-------- Stored data --------

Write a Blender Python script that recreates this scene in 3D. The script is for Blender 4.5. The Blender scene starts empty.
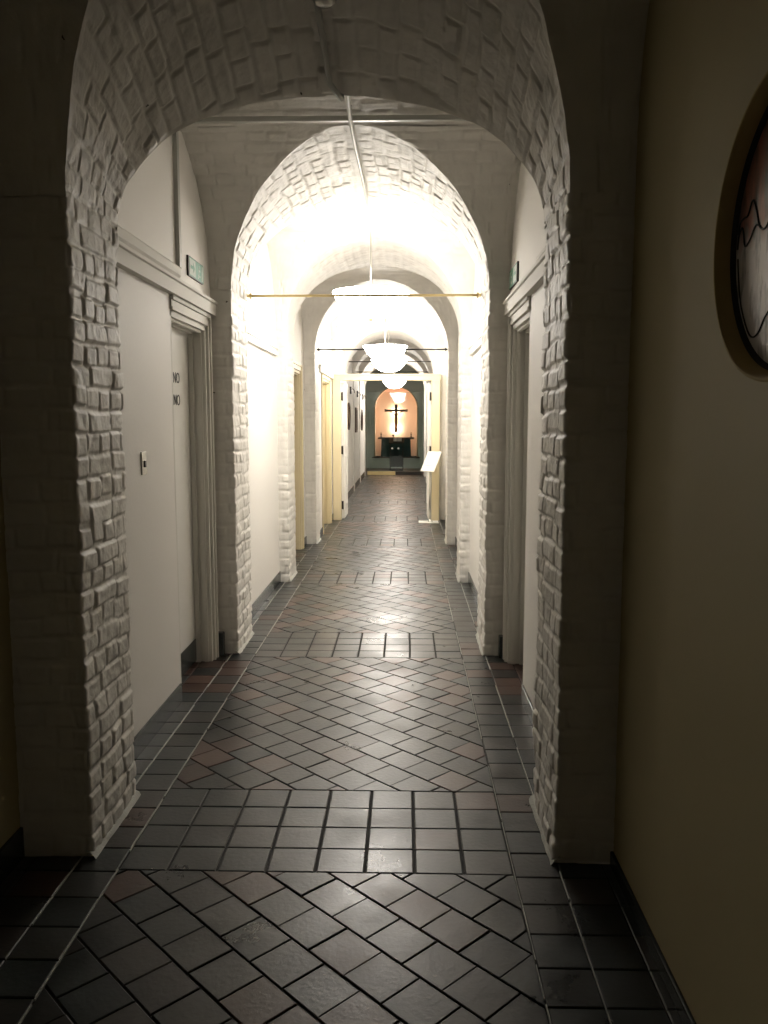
import bpy, bmesh, math, random
import numpy as np
from mathutils import Vector, Matrix

random.seed(4)
rng = np.random.default_rng(7)
S = bpy.context.scene
COL = S.collection
PI = math.pi

# ------------------------------------------------------------------ camera, world, exposure
FPX, HC = 820.0, 1.5
pitch = math.atan(92 / FPX)
yaw = math.atan(21 / math.hypot(FPX, 92))
cam_d = bpy.data.cameras.new('camera')
cam = bpy.data.objects.new('camera', cam_d)
COL.objects.link(cam)
cam_d.sensor_fit = 'VERTICAL'
cam_d.sensor_height = 36
cam_d.lens = FPX * 36 / 1024
cam_d.clip_start = .05
cam_d.clip_end = 100
cam.location = (0, 0, HC)
cam.rotation_euler = (PI / 2 - pitch, 0, yaw)
S.camera = cam

world = bpy.data.worlds.new('dim')
S.world = world
world.use_nodes = True
world.node_tree.nodes['Background'].inputs['Color'].default_value = (1, .9, .75, 1)
world.node_tree.nodes['Background'].inputs['Strength'].default_value = 0.0

S.view_settings.view_transform = 'Standard'
S.view_settings.look = 'None'
S.view_settings.gamma = 1
S.view_settings.use_curve_mapping = False
S.view_settings.exposure = 1.72

LAMP_W = 2.5          # point lamp inside each pendant
BOWL_E = 12.5           # glow of the opal glass bowls
HALO_W = 13.0

# ------------------------------------------------------------------ geometry of the corridor
XC, A = -.28, .79                       # centre line and half width between piers
XI_L, XI_R = XC - A, XC + A
PIERS = [(.15, .65), (2.65, 3.12), (5.13, 5.63), (7.50, 7.97), (9.83, 10.27), (12.34, 12.8),
         (14.85, 15.25), (17.2, 17.6), (19.55, 19.95), (21.85, 22.25)]
ZS = 2.3                                # springing of the transverse vaults, and their rise bay by bay
BTS = [1.02] + [.80] * 8
# springing, rise at the near side, rise at the far side of each longitudinal arch
ARCH = {i: (2.3, .74, .74) for i in range(len(PIERS))}
ARCH[0] = (2.3, .9, .9)
ARCH[1] = (2.2, .97, .53)
WALLX = [(-1.32, .71), (-1.20, .64), (-1.165, .60), (-1.20, .62), (-1.085, .62), (-1.085, .62),
         (-1.085, .62), (-1.085, .62), (-1.085, .62)]    # wall plane either side of bay i (between pier i and i+1)

# ------------------------------------------------------------------ helpers
def link(o, parent=None):
    COL.objects.link(o)
    if parent is not None:
        o.parent = parent
    return o

def tag(o, label=None, cat=None, group=None, kind=None):
    if label: o['label'] = label
    if cat: o['category'] = cat
    if group: o['group'] = group
    if kind: o['kind'] = kind
    return o

def empty(name, loc=(0, 0, 0), rz=0):
    o = bpy.data.objects.new(name, None)
    o.empty_display_size = .1
    o.location = loc
    o.rotation_euler = (0, 0, rz)
    return link(o)

class MB:
    """collects shapes, links them as one mesh object"""
    def __init__(s):
        s.bm = bmesh.new()
    def box(s, x0, x1, y0, y1, z0, z1, bev=0, mat=0):
        r = bmesh.ops.create_cube(s.bm, size=1)
        vs = r['verts']
        for v in vs:
            v.co = Vector(((x0 + x1) / 2 + v.co.x * (x1 - x0), (y0 + y1) / 2 + v.co.y * (y1 - y0), (z0 + z1) / 2 + v.co.z * (z1 - z0)))
        fs = set(f for v in vs for f in v.link_faces)
        for f in fs: f.material_index = mat
        if bev:
            es = set(e for v in vs for e in v.link_edges)
            bmesh.ops.bevel(s.bm, geom=list(es), offset=bev, segments=2, affect='EDGES', profile=.5)
        return s
    def tube(s, pts, r, n=10, mat=0, caps=True):
        pts = [Vector(p) for p in pts]
        if not hasattr(r, '__len__'): r = [r] * len(pts)
        rings = []
        up = Vector((0, 0, 1))
        for i, p in enumerate(pts):
            d = (pts[min(i + 1, len(pts) - 1)] - pts[max(i - 1, 0)]).normalized()
            a = d.cross(up)
            if a.length < 1e-3: a = d.cross(Vector((0, 1, 0)))
            a.normalize(); b = d.cross(a).normalized()
            rings.append([s.bm.verts.new(p + (a * math.cos(t) + b * math.sin(t)) * r[i]) for t in [2 * PI * k / n for k in range(n)]])
        for q in range(len(rings) - 1):
            for k in range(n):
                f = s.bm.faces.new((rings[q][k], rings[q][(k + 1) % n], rings[q + 1][(k + 1) % n], rings[q + 1][k]))
                f.smooth = True; f.material_index = mat
        if caps:
            s.bm.faces.new(rings[0][::-1]).material_index = mat
            s.bm.faces.new(rings[-1]).material_index = mat
        return s
    def lathe(s, prof, c=(0, 0, 0), n=40, axis='z', mat=0, smooth=True):
        rings = []
        for (r, h) in prof:
            ring = []
            for k in range(n):
                t = 2 * PI * k / n
                u, v = r * math.cos(t), r * math.sin(t)
                co = {'z': (u, v, h), 'y': (u, h, v), 'x': (h, u, v)}[axis]
                ring.append(s.bm.verts.new((c[0] + co[0], c[1] + co[1], c[2] + co[2])))
            rings.append(ring)
        for q in range(len(rings) - 1):
            for k in range(n):
                f = s.bm.faces.new((rings[q][k], rings[q][(k + 1) % n], rings[q + 1][(k + 1) % n], rings[q + 1][k]))
                f.smooth = smooth; f.material_index = mat
        return s
    def prism(s, poly, h0, h1, axis='x', mat=0):
        """poly of 2D points extruded along an axis; poly in (y,z) for x, (x,z) for y, (x,y) for z"""
        def P(p, h):
            return {'x': (h, p[0], p[1]), 'y': (p[0], h, p[1]), 'z': (p[0], p[1], h)}[axis]
        a = [s.bm.verts.new(P(p, h0)) for p in poly]
        b = [s.bm.verts.new(P(p, h1)) for p in poly]
        n = len(poly)
        fs = [s.bm.faces.new(a), s.bm.faces.new(b[::-1])]
        for i in range(n):
            fs.append(s.bm.faces.new((a[i], b[i], b[(i + 1) % n], a[(i + 1) % n])))
        for f in fs: f.material_index = mat
        return s
    def build(s, name, mats, parent=None):
        if not isinstance(mats, (list, tuple)): mats = [mats]
        bmesh.ops.recalc_face_normals(s.bm, faces=s.bm.faces[:])
        me = bpy.data.meshes.new(name)
        s.bm.to_mesh(me); s.bm.free()
        for m in mats: me.materials.append(m)
        return link(bpy.data.objects.new(name, me), parent)

def struct(o):
    o['kind'] = 'structure'
    return o

# vectorised value noise
_tab = rng.random((64, 64, 64)).astype(np.float32)
def vnoise(x, y, z):
    x, y, z = np.broadcast_arrays(np.asarray(x, float), np.asarray(y, float), np.asarray(z, float))
    xi, yi, zi = np.floor(x).astype(int), np.floor(y).astype(int), np.floor(z).astype(int)
    fx, fy, fz = x - xi, y - yi, z - zi
    fx, fy, fz = [f * f * (3 - 2 * f) for f in (fx, fy, fz)]
    o = 0
    for dx in (0, 1):
        for dy in (0, 1):
            for dz in (0, 1):
                w = (fx if dx else 1 - fx) * (fy if dy else 1 - fy) * (fz if dz else 1 - fz)
                o = o + w * _tab[(xi + dx) & 63, (yi + dy) & 63, (zi + dz) & 63]
    return o * 2 - 1

def smooth01(t):
    t = np.clip(t, 0, 1)
    return t * t * (3 - 2 * t)

def bricks(u, v, L=.215, Hh=.0765, seed=0, rough=1.0):
    """relief of old painted brickwork at (u along course, v across courses)"""
    u = u + .009 * vnoise(u * 7 + seed, v * 7, seed)
    v = v + .010 * vnoise(u * 3.5 + 31, v * 6 + seed, seed + 5)
    row = np.floor(v / Hh)
    ri = row.astype(int)
    # courses alternate stretchers and headers (half bricks), each shifted a little
    head = ((ri % 2) == 0)
    Lr = np.where(head, L * .52, L)
    off = _tab[ri & 63, (ri * 7 + seed) & 63, 3] * .05 + np.where(head, .03, 0)
    c = np.floor((u + off) / Lr)
    ci = c.astype(int)
    fu = (u + off) / Lr - c
    fv = np.clip(v / Hh - row + (_tab[ci & 63, ri & 63, (seed * 3 + 7) & 63] - .5) * .26, 0, 1)
    du = np.minimum(fu, 1 - fu) * Lr
    dv = np.minimum(fv, 1 - fv) * Hh
    d = np.minimum(du, dv)
    k = np.clip(1 - (1 - du / .022).clip(0) * (1 - dv / .022).clip(0), 0, 1)
    prof = smooth01((d - .002) / .009) * (.35 + .65 * k)
    r1 = _tab[ci & 63, ri & 63, (seed * 3 + 1) & 63] - .5
    r2 = _tab[ci & 63, ri & 63, (seed * 3 + 2) & 63] - .5
    r3 = _tab[ci & 63, ri & 63, (seed * 3 + 3) & 63] - .5
    soft = .55 + .45 * smooth01(vnoise(u * 3.1, v * 3.1, seed + 50) * 1.4 + .6)      # thick paint fills some joints
    pass
    h = prof * soft * (.0085 + .007 * r1 + .005 * r2 * (fu - .5) + .005 * r3 * (fv - .5))
    h = h + .0013 * vnoise(u * 45, v * 45, seed + 9) + .0006 * vnoise(u * 110, v * 110, seed + 19)
    return h * rough

def warp(P, amp=.006):
    """slow wobble of the masonry, the same function of position for every piece so that edges keep meeting"""
    x, y, z = P[..., 0], P[..., 1], P[..., 2]
    w = np.stack([vnoise(x * 7 + 3, y * 7, z * 7), vnoise(x * 7, y * 7 + 17, z * 7), vnoise(x * 7, y * 7, z * 7 + 29)], -1)
    w2 = np.stack([vnoise(x * 19 + 3, y * 19, z * 19), vnoise(x * 19, y * 19 + 17, z * 19), vnoise(x * 19, y * 19, z * 19 + 29)], -1)
    fl = np.clip(z / .15, 0, 1)[..., None]
    m = np.ones(3); d = (w * amp + w2 * amp * .45)
    d[..., 2] *= fl[..., 0]
    return P + d * m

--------

Leave out the pictures and restate, word for word, the lines from the top of the data through the line containing "PI = math.pi", both included.

Write a Blender Python script that recreates this scene in 3D. The script is for Blender 4.5. The Blender scene starts empty.
import bpy, bmesh, math, random
import numpy as np
from mathutils import Vector, Matrix

random.seed(4)
rng = np.random.default_rng(7)
S = bpy.context.scene
COL = S.collection
PI = math.pi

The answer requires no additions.